• **Set task**
Copy out the listing exactly.

--- START OF Information supplied ---

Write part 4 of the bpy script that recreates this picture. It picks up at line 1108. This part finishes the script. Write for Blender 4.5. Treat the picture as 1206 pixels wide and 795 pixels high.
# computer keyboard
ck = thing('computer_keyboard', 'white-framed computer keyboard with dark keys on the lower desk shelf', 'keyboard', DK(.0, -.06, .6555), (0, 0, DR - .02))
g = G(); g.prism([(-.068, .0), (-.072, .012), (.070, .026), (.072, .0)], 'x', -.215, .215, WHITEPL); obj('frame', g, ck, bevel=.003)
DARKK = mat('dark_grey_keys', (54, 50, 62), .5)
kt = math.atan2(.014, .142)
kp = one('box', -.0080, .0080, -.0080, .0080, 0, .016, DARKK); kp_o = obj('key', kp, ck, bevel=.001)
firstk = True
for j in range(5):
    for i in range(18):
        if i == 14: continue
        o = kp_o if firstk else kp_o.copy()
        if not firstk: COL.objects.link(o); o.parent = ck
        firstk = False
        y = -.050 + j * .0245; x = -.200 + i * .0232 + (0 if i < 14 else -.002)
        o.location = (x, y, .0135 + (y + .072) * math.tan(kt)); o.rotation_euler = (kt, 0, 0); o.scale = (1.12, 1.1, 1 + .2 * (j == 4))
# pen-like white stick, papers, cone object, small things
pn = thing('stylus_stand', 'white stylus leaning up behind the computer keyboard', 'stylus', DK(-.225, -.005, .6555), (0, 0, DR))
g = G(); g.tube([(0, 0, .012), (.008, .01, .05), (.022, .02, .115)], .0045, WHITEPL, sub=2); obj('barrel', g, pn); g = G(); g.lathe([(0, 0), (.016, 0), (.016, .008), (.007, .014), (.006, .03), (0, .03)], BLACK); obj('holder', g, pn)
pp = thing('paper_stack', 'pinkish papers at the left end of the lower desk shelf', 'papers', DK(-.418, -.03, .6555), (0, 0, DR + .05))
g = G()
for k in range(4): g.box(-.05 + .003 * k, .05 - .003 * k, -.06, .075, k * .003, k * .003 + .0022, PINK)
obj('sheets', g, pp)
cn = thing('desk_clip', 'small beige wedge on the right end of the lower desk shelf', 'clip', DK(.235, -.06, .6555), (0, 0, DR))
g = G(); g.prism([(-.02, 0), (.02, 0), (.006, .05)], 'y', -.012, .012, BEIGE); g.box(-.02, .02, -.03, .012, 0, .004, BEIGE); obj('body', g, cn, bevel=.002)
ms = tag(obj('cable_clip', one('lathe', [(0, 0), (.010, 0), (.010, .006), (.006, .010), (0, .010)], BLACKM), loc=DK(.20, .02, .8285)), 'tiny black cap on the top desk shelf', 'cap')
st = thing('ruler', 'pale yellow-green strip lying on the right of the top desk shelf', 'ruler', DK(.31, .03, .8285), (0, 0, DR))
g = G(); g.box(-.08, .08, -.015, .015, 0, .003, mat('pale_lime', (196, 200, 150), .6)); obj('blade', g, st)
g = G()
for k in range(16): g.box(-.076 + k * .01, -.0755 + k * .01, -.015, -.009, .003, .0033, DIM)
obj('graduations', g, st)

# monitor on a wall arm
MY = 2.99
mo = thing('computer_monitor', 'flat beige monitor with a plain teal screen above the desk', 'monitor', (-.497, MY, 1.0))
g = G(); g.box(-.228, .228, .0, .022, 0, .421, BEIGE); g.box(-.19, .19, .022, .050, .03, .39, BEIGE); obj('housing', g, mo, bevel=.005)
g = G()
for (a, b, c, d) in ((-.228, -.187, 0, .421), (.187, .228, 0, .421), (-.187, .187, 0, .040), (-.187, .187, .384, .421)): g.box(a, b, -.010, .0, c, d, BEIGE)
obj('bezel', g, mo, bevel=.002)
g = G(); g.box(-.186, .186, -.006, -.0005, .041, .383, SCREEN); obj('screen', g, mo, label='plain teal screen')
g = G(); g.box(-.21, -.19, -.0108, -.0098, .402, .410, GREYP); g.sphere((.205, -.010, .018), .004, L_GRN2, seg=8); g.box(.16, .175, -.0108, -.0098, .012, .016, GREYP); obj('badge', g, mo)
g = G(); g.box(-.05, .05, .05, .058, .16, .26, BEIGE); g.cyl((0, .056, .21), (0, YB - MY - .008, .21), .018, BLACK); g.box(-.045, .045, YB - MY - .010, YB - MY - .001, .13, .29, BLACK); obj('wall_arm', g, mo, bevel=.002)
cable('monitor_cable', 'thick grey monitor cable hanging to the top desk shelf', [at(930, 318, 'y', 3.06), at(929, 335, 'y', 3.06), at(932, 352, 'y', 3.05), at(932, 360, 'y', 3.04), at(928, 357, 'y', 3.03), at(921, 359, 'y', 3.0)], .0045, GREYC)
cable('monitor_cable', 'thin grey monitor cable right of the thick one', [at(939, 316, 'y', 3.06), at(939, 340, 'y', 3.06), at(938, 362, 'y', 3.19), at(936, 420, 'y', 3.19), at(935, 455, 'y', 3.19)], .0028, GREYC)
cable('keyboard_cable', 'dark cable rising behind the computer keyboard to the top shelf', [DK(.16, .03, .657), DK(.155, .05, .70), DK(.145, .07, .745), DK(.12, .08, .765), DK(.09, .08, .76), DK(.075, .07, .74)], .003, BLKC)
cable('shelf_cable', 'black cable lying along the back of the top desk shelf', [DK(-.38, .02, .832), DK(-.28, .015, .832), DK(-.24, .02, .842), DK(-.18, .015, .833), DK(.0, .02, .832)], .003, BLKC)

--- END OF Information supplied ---

• **Solution to this problem**
Write part 4 of the bpy script that recreates this picture. It picks up at line 1108. This part finishes the script. Write for Blender 4.5. Treat the picture as 1206 pixels wide and 795 pixels high.
# computer keyboard
ck = thing('computer_keyboard', 'white-framed computer keyboard with dark keys on the lower desk shelf', 'keyboard', DK(.0, -.06, .6555), (0, 0, DR - .02))
g = G(); g.prism([(-.068, .0), (-.072, .012), (.070, .026), (.072, .0)], 'x', -.215, .215, WHITEPL); obj('frame', g, ck, bevel=.003)
DARKK = mat('dark_grey_keys', (54, 50, 62), .5)
kt = math.atan2(.014, .142)
kp = one('box', -.0080, .0080, -.0080, .0080, 0, .016, DARKK); kp_o = obj('key', kp, ck, bevel=.001)
firstk = True
for j in range(5):
    for i in range(18):
        if i == 14: continue
        o = kp_o if firstk else kp_o.copy()
        if not firstk: COL.objects.link(o); o.parent = ck
        firstk = False
        y = -.050 + j * .0245; x = -.200 + i * .0232 + (0 if i < 14 else -.002)
        o.location = (x, y, .0135 + (y + .072) * math.tan(kt)); o.rotation_euler = (kt, 0, 0); o.scale = (1.12, 1.1, 1 + .2 * (j == 4))
# pen-like white stick, papers, cone object, small things
pn = thing('stylus_stand', 'white stylus leaning up behind the computer keyboard', 'stylus', DK(-.225, -.005, .6555), (0, 0, DR))
g = G(); g.tube([(0, 0, .012), (.008, .01, .05), (.022, .02, .115)], .0045, WHITEPL, sub=2); obj('barrel', g, pn); g = G(); g.lathe([(0, 0), (.016, 0), (.016, .008), (.007, .014), (.006, .03), (0, .03)], BLACK); obj('holder', g, pn)
pp = thing('paper_stack', 'pinkish papers at the left end of the lower desk shelf', 'papers', DK(-.418, -.03, .6555), (0, 0, DR + .05))
g = G()
for k in range(4): g.box(-.05 + .003 * k, .05 - .003 * k, -.06, .075, k * .003, k * .003 + .0022, PINK)
obj('sheets', g, pp)
cn = thing('desk_clip', 'small beige wedge on the right end of the lower desk shelf', 'clip', DK(.235, -.06, .6555), (0, 0, DR))
g = G(); g.prism([(-.02, 0), (.02, 0), (.006, .05)], 'y', -.012, .012, BEIGE); g.box(-.02, .02, -.03, .012, 0, .004, BEIGE); obj('body', g, cn, bevel=.002)
ms = tag(obj('cable_clip', one('lathe', [(0, 0), (.010, 0), (.010, .006), (.006, .010), (0, .010)], BLACKM), loc=DK(.20, .02, .8285)), 'tiny black cap on the top desk shelf', 'cap')
st = thing('ruler', 'pale yellow-green strip lying on the right of the top desk shelf', 'ruler', DK(.31, .03, .8285), (0, 0, DR))
g = G(); g.box(-.08, .08, -.015, .015, 0, .003, mat('pale_lime', (196, 200, 150), .6)); obj('blade', g, st)
g = G()
for k in range(16): g.box(-.076 + k * .01, -.0755 + k * .01, -.015, -.009, .003, .0033, DIM)
obj('graduations', g, st)

# monitor on a wall arm
MY = 2.99
mo = thing('computer_monitor', 'flat beige monitor with a plain teal screen above the desk', 'monitor', (-.497, MY, 1.0))
g = G(); g.box(-.228, .228, .0, .022, 0, .421, BEIGE); g.box(-.19, .19, .022, .050, .03, .39, BEIGE); obj('housing', g, mo, bevel=.005)
g = G()
for (a, b, c, d) in ((-.228, -.187, 0, .421), (.187, .228, 0, .421), (-.187, .187, 0, .040), (-.187, .187, .384, .421)): g.box(a, b, -.010, .0, c, d, BEIGE)
obj('bezel', g, mo, bevel=.002)
g = G(); g.box(-.186, .186, -.006, -.0005, .041, .383, SCREEN); obj('screen', g, mo, label='plain teal screen')
g = G(); g.box(-.21, -.19, -.0108, -.0098, .402, .410, GREYP); g.sphere((.205, -.010, .018), .004, L_GRN2, seg=8); g.box(.16, .175, -.0108, -.0098, .012, .016, GREYP); obj('badge', g, mo)
g = G(); g.box(-.05, .05, .05, .058, .16, .26, BEIGE); g.cyl((0, .056, .21), (0, YB - MY - .008, .21), .018, BLACK); g.box(-.045, .045, YB - MY - .010, YB - MY - .001, .13, .29, BLACK); obj('wall_arm', g, mo, bevel=.002)
cable('monitor_cable', 'thick grey monitor cable hanging to the top desk shelf', [at(930, 318, 'y', 3.06), at(929, 335, 'y', 3.06), at(932, 352, 'y', 3.05), at(932, 360, 'y', 3.04), at(928, 357, 'y', 3.03), at(921, 359, 'y', 3.0)], .0045, GREYC)
cable('monitor_cable', 'thin grey monitor cable right of the thick one', [at(939, 316, 'y', 3.06), at(939, 340, 'y', 3.06), at(938, 362, 'y', 3.19), at(936, 420, 'y', 3.19), at(935, 455, 'y', 3.19)], .0028, GREYC)
cable('keyboard_cable', 'dark cable rising behind the computer keyboard to the top shelf', [DK(.16, .03, .657), DK(.155, .05, .70), DK(.145, .07, .745), DK(.12, .08, .765), DK(.09, .08, .76), DK(.075, .07, .74)], .003, BLKC)
cable('shelf_cable', 'black cable lying along the back of the top desk shelf', [DK(-.38, .02, .832), DK(-.28, .015, .832), DK(-.24, .02, .842), DK(-.18, .015, .833), DK(.0, .02, .832)], .003, BLKC)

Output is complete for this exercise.